Uhud savaşından söz ediyorum, gençlerin savaşı istediğinden, Allah Resulü’nün ‘Şehirde kalıp savunma yapalım, çıkmayalım’ sözlerine rağmen insanların şevklerini kırmamak için savaşa çıktığından. Bazı Münafıkların bunu kullanarak birçok kişiyi yolundan çevirdiklerinden, hatta ‘Allah Resulü geri döndü’ diyerek yalan bile söylediklerinden bahsediyorum. Savaş meydanındaki yenilgiye rağmen Müslümanların yılmadıklarını ve uzun süren mücadeleden başarı ile çıktıklarını anlatıyorum.
“Ama o zamanlar kılıçla, okla savaşılıyormuş. Şimdi propaganda, medya, Uluslararası siyaset var”
Çıkınım tükeniyor.
“Anlaşılan parti içerisinde Genel Başkana karşı yaygın bir muhalefet var!”
Son sözüm büyülü bir söz. Hafifçe telaşlanan gözleri dikkatimden kaçırmıyorum.

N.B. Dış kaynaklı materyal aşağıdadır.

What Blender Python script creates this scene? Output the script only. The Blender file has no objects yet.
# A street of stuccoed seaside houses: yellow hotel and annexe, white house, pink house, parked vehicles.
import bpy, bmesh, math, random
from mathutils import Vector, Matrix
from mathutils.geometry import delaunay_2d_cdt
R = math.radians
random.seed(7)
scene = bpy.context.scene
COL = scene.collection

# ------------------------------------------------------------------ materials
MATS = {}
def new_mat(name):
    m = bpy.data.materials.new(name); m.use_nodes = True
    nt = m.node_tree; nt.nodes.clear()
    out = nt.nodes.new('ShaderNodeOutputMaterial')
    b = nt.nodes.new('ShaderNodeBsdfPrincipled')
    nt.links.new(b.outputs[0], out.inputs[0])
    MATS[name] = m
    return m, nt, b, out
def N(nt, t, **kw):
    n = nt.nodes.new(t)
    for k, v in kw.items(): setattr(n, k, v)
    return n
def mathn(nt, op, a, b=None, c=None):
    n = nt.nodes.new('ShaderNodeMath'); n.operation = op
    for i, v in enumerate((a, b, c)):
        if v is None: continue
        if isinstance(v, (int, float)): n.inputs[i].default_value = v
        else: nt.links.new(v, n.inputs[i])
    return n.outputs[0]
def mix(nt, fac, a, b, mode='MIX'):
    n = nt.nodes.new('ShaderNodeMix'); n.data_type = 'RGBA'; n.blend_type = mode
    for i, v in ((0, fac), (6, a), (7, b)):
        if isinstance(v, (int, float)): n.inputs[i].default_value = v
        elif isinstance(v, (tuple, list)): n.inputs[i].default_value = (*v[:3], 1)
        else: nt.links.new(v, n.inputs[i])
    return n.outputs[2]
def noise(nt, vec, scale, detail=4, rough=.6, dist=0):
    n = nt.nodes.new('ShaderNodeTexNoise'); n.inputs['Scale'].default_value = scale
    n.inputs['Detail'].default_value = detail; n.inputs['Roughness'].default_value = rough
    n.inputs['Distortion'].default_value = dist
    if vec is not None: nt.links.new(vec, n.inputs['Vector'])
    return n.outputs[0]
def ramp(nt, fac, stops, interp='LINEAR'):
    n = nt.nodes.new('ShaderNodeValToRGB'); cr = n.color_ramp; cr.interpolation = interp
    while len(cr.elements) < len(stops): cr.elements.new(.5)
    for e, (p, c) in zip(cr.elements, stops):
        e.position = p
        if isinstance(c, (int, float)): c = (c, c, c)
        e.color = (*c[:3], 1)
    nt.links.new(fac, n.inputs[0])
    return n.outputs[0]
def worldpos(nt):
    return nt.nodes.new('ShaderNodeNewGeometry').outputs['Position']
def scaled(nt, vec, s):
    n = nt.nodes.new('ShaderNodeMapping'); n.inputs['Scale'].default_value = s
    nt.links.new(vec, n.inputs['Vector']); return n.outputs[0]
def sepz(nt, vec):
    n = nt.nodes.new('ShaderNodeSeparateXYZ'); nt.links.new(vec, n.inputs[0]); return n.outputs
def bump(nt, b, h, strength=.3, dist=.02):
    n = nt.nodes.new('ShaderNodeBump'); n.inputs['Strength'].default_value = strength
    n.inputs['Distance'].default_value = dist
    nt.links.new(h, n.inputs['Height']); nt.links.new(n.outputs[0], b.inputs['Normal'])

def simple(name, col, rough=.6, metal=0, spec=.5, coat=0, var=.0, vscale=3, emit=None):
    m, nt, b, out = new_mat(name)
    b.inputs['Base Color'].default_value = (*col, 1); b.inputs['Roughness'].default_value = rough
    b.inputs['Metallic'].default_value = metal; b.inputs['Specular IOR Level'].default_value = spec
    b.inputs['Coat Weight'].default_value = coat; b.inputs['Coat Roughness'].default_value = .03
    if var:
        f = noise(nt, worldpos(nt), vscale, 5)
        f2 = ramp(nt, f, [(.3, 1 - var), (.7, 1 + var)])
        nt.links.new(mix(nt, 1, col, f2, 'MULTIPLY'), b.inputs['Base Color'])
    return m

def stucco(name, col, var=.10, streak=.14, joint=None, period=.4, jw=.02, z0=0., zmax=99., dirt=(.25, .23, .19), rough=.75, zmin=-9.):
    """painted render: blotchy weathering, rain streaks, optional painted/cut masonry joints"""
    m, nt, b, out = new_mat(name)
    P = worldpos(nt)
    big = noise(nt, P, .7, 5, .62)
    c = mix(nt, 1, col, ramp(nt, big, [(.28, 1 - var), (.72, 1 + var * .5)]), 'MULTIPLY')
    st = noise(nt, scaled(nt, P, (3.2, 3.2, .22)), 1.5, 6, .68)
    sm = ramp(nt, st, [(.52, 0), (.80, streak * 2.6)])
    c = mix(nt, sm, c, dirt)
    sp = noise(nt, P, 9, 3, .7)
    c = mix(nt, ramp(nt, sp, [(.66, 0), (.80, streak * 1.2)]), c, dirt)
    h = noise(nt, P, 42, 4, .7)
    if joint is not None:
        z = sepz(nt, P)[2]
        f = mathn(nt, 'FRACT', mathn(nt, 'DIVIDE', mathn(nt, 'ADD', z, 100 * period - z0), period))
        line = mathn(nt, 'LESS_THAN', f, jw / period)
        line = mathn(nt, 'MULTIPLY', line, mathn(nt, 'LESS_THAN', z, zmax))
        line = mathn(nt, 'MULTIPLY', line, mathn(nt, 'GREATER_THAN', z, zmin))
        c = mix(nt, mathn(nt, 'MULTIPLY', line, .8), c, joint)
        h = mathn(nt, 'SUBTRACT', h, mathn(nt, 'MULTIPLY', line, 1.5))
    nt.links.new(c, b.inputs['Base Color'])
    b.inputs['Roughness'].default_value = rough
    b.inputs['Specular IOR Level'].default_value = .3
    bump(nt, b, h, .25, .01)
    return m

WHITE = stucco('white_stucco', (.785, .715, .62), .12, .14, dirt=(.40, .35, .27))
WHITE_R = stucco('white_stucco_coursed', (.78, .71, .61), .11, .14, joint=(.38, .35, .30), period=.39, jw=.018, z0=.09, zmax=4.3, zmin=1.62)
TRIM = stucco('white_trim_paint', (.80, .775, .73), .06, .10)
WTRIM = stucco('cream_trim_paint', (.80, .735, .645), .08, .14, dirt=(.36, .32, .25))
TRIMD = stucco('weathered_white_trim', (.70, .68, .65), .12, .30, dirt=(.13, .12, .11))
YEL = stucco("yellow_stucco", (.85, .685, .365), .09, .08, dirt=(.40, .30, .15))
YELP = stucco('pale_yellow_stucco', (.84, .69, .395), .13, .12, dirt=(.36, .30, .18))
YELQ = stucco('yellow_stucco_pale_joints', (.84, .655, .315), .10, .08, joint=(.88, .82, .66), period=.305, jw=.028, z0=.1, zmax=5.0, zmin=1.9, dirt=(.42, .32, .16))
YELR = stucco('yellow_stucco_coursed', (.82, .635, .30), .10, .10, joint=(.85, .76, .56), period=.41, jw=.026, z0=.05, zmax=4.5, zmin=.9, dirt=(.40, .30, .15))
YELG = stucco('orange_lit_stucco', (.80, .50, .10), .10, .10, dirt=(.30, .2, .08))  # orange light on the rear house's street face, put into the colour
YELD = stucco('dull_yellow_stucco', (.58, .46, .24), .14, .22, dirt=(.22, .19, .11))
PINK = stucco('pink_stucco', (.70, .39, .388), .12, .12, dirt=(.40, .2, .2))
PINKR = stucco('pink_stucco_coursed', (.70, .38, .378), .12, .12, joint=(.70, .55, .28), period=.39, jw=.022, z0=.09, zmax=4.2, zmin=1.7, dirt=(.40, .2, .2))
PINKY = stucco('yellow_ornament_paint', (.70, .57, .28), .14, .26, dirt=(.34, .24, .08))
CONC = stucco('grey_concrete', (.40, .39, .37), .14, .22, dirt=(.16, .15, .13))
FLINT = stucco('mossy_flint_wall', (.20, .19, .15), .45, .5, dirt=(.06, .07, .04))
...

“Yok canım, benimkisi fikir sadece”
Karnı tok, sırtı pek İl Başkanı ile ayrılıyoruz. Organizasyonun sonunda büyük çoğunluğu mazbut aileler ve suradan halk tabakasından insanlardan oluşan kalabalığın içerisinden, siyaseten geldiği belli olan bir kaç kişi; siyah, yüksekçe tabanlı, markasına dikkat etmediğim, etsem bile bilgi sahibi olmadığım arabasına binerek ayrılıyor.